The judge explained his reasoning as follows:
“Where, say, someone buys and moves into a house with a drive, he can plainly be in ‘actual occupation’ of the drive as well as the house even though he does not spend much time on the drive itself or keep possessions on it. Mere use of an access may not amount to occupation, but, where the person using a drive owns it and the house it serves, it may be proper to consider him to be occupying both house and drive as an owner-occupier. Similarly, it seems to me that Mr Craggs will have come to be in ‘actual occupation’ of the yard as well as the Craggs Barn.”
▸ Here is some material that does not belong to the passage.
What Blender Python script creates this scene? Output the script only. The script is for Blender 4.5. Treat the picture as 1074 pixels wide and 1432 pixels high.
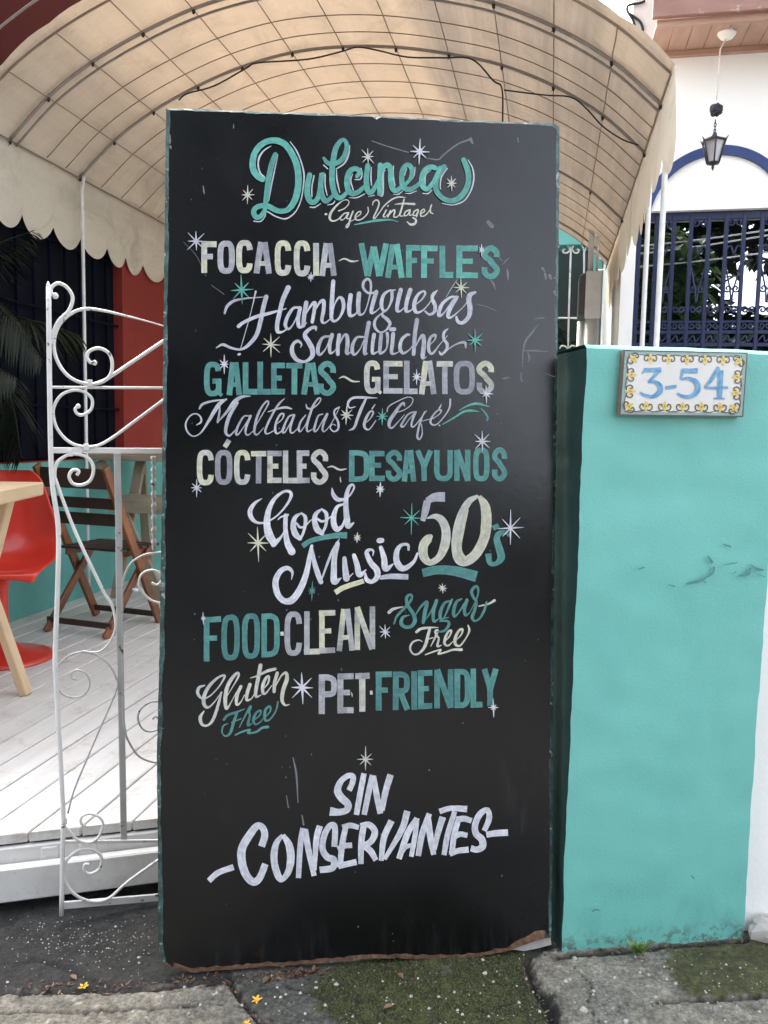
import bpy, math, random
import numpy as np
from mathutils import Vector, noise as mnoise
from math import radians, sin, cos, atan, atan2, pi, hypot, sqrt

for o in list(bpy.data.objects): bpy.data.objects.remove(o)
SC = bpy.context.scene
COL = SC.collection
rng = random.Random(7)

# ------------------------------------------------------------------ camera
FPX = 1160.0; EYE = 1.25; PITCH = atan(FPX / 11650); ROLL = 0.0186
cf = np.array([0, cos(PITCH), -sin(PITCH)])
r0 = np.array([1.0, 0, 0]); u0 = np.array([0, sin(PITCH), cos(PITCH)])
cr = r0 * cos(ROLL) + u0 * sin(ROLL); cu = -r0 * sin(ROLL) + u0 * cos(ROLL)
CP = np.array([0, 0, EYE])
cd = bpy.data.cameras.new('camera'); cam = bpy.data.objects.new('camera', cd); COL.objects.link(cam)
from mathutils import Matrix
cam.matrix_world = Matrix(((cr[0], cu[0], -cf[0], 0), (cr[1], cu[1], -cf[1], 0), (cr[2], cu[2], -cf[2], EYE), (0, 0, 0, 1)))
cd.sensor_fit = 'VERTICAL'; cd.sensor_height = 36; cd.lens = 36 * FPX / 1432
cd.clip_start = 0.05; cd.clip_end = 500
SC.camera = cam
SC.render.resolution_x = 768; SC.render.resolution_y = 1024
SC.view_settings.view_transform = 'Standard'; SC.view_settings.look = 'None'
SC.view_settings.gamma = 1; SC.view_settings.exposure = 2.80

# the awning axis (AX) and the direction across it (AC): the houses stand square to these
AX = np.array([sin(radians(11.22)), cos(radians(11.22)), 0]); AC = np.array([cos(radians(11.22)), -sin(radians(11.22)), 0])
ZV = np.array([0, 0, 1.0])
def W(s, t, z): return AC * s + AX * t + ZV * z

# ------------------------------------------------------------------ light
SUN_EL, SUN_OFF = 52.0, 38.0     # sun stands behind the houses, left of the awning axis
hd = AX * cos(radians(SUN_OFF)) - AC * sin(radians(SUN_OFF))
sdir = hd * cos(radians(SUN_EL)) + ZV * sin(radians(SUN_EL))
ld = bpy.data.lights.new('sun', 'SUN'); ld.energy = 0.8; ld.angle = radians(10); ld.color = (1.0, 0.93, 0.82)
sun = bpy.data.objects.new('sun', ld); COL.objects.link(sun)
sun.rotation_euler = Vector(sdir).to_track_quat('Z', 'Y').to_euler()
wd = bpy.data.worlds.new('World'); SC.world = wd; wd.use_nodes = True
nt = wd.node_tree; bg = nt.nodes['Background']
sk = nt.nodes.new('ShaderNodeTexSky'); sk.sky_type = 'NISHITA'; sk.sun_disc = False
sk.sun_elevation = radians(SUN_EL); sk.sun_rotation = atan2(hd[0], hd[1])
sk.air_density = 1.0; sk.dust_density = 4.0; sk.ozone_density = 1.0
hs = nt.nodes.new('ShaderNodeHueSaturation'); hs.inputs['Saturation'].default_value = 0.35
nt.links.new(sk.outputs[0], hs.inputs['Color']); nt.links.new(hs.outputs[0], bg.inputs[0])
bg.inputs[1].default_value = 0.15

# ------------------------------------------------------------------ pixel -> world helpers
def ray(px, py): return cf + cr * ((px - 537) / FPX) + cu * ((716 - py) / FPX)
def atz(px, py, z): d = ray(px, py); return CP + d * ((z - EYE) / d[2])
def onplane(px, py, P, n): d = ray(px, py); return CP + d * (np.dot(P - CP, n) / np.dot(d, n))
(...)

The fact that Mr Craggs was held to be in ‘actual occupation’ meant that he would not be bound by the right of way granted to the Bakers unless his interest was overreached.
Overreaching
The Judge found that the Bakers had paid the purchase price for their barn to two trustees and this meant under the Law of Property Act 1925 that any interest of Mr Craggs arising from his occupation was automatically transferred from the land to the purchase money paid to the Sellers. As a result Mr Craggs’ yard was bound by the right of way granted to the Bakers.
Conclusion
As highlighted in our article in the Autumn edition of Agricultural Lore (click here to download), the registration gap can cause a number of difficulties. In addition to a number of legal issues, there are several practical lessons from this case; first, great care must be taken when dividing a farm into several lots for sale. Plans showing the extent of each lot and the location of any rights of way or other easements must be detailed and accurate; secondly, where rights are proposed to be granted to one lot over another, the description of the burdened property should include full details of the rights to be created; rights and corresponding reservations should be included in the transfers of the affected properties; and finally it goes without saying that priority period deadlines must also be met if buyers are to be protected from being bound by unexpected interests created after completion of their purchase.